More designated lanes make life easier for urban riders

Crowds of customers gather on Huguosi Street in Beijing's Xicheng district on a sunny winter afternoon, lining up outside snack shops in the ancient alleyway for a taste of flaky pastries or toasted soybean rice cakes.

A group of cyclists wearing colored helmets stands out among the patrons. The riders had stopped to grab a bite to eat on their way to completing a 40-kilometer tour of the city.

Zhao Lu, 30, a white-collar worker in the Chinese capital who is a keen cyclist, said, "It's not easy for an office worker like me to come here for the street food, as the journey takes time.

"A few weeks ago, I saw a promotion on a social media platform for a pastry shop on this street, but I never got the chance to taste the food. However, by cycling to the store for exercise, I can buy the food I want."

Zhao said such a situation is common in Beijing, as the city's myriad hutong, or alleyways, require nonmotorized forms of transportation for convenient access.

"The alleyways used to be full of parked cars, and there wasn't enough space for people such as myself to stop and buy goods," she said.

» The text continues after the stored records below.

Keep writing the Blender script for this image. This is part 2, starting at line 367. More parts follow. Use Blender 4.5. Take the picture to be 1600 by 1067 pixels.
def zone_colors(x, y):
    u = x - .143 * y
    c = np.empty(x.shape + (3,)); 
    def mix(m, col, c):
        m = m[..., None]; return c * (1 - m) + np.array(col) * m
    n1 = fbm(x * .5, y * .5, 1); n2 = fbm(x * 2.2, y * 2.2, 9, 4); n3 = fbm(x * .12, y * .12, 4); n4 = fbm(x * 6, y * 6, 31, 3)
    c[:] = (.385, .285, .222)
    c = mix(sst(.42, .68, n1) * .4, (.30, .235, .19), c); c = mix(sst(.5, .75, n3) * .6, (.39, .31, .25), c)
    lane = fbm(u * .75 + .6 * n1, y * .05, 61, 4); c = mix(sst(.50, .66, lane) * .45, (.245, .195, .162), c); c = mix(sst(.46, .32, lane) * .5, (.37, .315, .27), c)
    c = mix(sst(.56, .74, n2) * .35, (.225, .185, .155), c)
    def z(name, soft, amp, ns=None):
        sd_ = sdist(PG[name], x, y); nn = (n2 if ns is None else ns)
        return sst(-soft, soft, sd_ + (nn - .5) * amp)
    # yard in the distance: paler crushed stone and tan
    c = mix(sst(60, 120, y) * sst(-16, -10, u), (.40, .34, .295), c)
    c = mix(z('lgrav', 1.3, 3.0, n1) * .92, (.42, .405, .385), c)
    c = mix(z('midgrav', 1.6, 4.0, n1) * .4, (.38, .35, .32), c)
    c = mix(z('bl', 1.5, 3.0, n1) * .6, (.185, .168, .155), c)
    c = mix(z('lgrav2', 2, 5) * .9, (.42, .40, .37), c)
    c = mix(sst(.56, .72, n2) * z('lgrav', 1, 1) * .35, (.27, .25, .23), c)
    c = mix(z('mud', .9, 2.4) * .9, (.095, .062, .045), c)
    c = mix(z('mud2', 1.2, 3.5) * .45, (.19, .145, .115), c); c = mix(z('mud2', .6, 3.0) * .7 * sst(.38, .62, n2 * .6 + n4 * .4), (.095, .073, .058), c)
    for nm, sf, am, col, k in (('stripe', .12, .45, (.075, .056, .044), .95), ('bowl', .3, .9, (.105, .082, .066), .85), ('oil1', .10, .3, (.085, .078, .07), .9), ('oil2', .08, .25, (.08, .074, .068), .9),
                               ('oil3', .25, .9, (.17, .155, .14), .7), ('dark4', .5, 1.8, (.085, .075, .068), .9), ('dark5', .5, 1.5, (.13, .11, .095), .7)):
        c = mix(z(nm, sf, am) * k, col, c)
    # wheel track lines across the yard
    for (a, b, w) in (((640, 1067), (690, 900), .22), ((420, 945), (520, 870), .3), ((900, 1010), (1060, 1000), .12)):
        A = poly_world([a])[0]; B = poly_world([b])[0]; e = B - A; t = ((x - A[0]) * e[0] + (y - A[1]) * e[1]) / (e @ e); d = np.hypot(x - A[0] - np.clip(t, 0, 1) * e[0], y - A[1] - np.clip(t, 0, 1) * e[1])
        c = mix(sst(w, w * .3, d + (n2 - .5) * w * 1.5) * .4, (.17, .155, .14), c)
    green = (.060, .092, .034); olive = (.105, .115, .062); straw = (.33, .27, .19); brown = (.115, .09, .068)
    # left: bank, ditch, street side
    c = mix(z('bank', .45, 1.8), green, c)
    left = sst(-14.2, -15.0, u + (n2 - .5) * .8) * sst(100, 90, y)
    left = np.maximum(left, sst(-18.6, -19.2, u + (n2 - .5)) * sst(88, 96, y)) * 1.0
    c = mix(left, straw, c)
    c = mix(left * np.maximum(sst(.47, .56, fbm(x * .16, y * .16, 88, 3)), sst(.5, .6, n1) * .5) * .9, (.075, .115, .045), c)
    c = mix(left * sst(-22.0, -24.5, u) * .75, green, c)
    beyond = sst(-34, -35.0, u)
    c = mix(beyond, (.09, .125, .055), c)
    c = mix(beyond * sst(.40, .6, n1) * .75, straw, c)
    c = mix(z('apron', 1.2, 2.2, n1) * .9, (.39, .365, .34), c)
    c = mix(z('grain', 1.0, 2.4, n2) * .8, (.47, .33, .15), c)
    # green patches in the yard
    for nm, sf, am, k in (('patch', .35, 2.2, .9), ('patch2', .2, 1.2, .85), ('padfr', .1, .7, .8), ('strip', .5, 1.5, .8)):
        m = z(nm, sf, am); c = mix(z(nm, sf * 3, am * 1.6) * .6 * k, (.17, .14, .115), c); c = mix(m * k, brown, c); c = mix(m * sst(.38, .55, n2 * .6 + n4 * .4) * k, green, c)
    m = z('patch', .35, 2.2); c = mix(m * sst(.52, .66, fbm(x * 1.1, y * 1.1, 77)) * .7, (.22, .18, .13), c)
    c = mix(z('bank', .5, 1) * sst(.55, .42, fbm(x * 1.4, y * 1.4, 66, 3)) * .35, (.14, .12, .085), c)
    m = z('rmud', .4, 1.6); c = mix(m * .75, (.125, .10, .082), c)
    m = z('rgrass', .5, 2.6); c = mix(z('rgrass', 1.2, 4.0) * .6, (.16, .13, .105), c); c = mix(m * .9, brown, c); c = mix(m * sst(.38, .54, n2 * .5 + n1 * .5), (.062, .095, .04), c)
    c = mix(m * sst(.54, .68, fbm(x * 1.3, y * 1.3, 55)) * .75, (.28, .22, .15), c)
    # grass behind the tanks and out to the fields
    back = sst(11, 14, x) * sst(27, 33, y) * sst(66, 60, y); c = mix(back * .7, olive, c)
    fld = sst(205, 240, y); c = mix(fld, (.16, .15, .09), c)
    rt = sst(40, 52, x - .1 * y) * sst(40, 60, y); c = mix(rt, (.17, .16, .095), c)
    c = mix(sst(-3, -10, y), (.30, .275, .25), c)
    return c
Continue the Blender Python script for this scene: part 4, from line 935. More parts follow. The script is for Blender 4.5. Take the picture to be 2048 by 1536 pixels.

Traffic congestion, which has long plagued Beijing, stems in part from the rising number of cars in the city. As part of efforts to address this problem, the municipal government announced a plan last year to develop slower forms of transportation to build a pedestrian- and bicycle-friendly city by 2035.

By the end of October, 21 themed cycling routes with a total length of 730.8 kilometers had been introduced by the Beijing Culture and Tourism Bureau. These routes have four cross-district cycle lanes connecting the city's major scenic spots, and 16 such lanes featuring tourist attractions in each district.

Riders using the routes enjoy the scenery while benefiting from exercise.

Liu Daizong, China sustainable cities program director at the World Resources Institute, or WRI, said the new cycle routes have helped the city establish a more inclusive and diverse culture.

"Beijing is a large urban city with distinct neighborhoods where diverse lifestyles coexist. It is good to use alternative modes of transportation, because in many places attractive views of the city cannot be seen from a car traveling at speed. On the other hand, cyclists proceeding more slowly are able to enjoy what the city has to offer," Liu said.

While the cycle lanes require investment and human resources to maintain them, they are cost-effective in terms of promoting green living.